謙虚な気持ちを養わなければ、組織のなかでゼロイチを実現することはできません。会社でのあらゆる仕事はチームプレイ。相手の立場を尊重し、相手の意見に真摯に耳を傾ける姿勢がなければ、誰も力を貸してはくれないからです。
ただし、注意も必要です。謙虚という言葉が自分の「逃げ場所」になってしまうことがあるからです。ゼロイチとは、いわば”分不相応”なチャレンジ。だからこそ、失敗するリスクも高い。しかしそこで、「控え目でつつましくなければならない」と自分に言い訳しながら、”安全地帯”にとどまる選択をしてチャレンジから逃げてしまうことがあるからです。

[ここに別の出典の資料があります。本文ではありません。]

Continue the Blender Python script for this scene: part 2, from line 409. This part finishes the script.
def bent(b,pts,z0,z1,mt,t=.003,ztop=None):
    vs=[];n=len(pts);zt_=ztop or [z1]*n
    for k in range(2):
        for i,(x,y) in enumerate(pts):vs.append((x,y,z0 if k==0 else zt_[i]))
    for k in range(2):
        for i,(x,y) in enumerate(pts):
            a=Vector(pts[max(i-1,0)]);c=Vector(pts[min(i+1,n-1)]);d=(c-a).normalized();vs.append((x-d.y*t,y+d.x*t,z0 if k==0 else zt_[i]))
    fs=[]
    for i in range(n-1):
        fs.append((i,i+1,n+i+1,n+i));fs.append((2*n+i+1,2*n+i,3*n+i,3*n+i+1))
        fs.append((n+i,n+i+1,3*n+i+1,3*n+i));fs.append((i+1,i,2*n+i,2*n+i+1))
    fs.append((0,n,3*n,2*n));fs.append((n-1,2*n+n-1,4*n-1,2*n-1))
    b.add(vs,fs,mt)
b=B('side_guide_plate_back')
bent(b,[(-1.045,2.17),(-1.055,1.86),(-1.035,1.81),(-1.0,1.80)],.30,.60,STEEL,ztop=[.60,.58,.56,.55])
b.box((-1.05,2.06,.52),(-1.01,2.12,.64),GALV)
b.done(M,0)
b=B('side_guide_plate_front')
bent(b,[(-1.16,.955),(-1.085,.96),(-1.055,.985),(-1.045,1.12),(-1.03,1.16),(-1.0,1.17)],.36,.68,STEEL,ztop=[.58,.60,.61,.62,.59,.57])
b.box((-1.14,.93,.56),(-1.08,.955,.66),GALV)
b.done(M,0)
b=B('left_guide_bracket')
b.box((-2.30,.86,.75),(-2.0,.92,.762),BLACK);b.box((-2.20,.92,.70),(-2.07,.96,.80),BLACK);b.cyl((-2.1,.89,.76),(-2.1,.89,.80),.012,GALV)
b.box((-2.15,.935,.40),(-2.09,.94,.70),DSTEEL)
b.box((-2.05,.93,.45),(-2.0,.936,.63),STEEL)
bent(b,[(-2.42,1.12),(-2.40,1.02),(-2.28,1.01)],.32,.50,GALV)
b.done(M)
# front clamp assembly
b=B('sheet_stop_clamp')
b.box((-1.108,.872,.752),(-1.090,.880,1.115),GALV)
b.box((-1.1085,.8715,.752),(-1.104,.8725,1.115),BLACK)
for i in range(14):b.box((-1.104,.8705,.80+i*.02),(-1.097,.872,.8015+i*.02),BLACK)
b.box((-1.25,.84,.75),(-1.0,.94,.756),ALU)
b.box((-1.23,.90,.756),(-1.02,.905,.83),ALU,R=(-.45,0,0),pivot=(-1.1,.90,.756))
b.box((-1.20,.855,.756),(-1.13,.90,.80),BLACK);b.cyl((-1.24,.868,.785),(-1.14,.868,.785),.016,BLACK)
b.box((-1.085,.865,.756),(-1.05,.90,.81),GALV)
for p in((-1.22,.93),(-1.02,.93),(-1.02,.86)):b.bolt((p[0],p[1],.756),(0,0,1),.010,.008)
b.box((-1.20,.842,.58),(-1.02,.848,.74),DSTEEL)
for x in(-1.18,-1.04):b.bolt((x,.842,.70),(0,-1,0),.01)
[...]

これは謙虚の誤用。むしろ、僕は、自分のキャリアについては、図々しいくらいでちょうどいいと思っています。
振り返ってみれば、僕はずいぶん図々しい人間だと言えます。
「やりたい!」と思ったら、深く考える前に手を挙げてきました。
たとえば、トヨタ時代のF1。当時、僕は英語がまったくできず、TOEICは248点という”論外”の成績。F1への応募基準をまったく満たしていませんでしが、それでも厚かましくF1行きを希望していました。努力してから希望を言うのが謙虚な姿勢でしょうから、「図々しい」を通り越して、「身の程知らず」と思われても仕方ありません。
さすがの僕も、その認識はありましたが、行きたい気持ちを抑えて、心の内に留めておくことができない。人からどう思われようが、それは、その人が思うこと。ダメならダメと蹴ってくれればいいわけで、誰かに迷惑をかけるわけでもない。遠慮するのは、受け入れられないことを恐れて格好をつけているだけなのかもしれません。むしろ、ダメ元でも希望を表明しておかなければ、その願いが叶えられる可能性は限りなくゼロに近づきます。だから、手を挙げなければ損だと思うのです。
そして、このとき図々しく手を挙げていたからこそ、ひとりの役員の目に留まり、僕は、F1への切符を手にする幸運に恵まれたのです。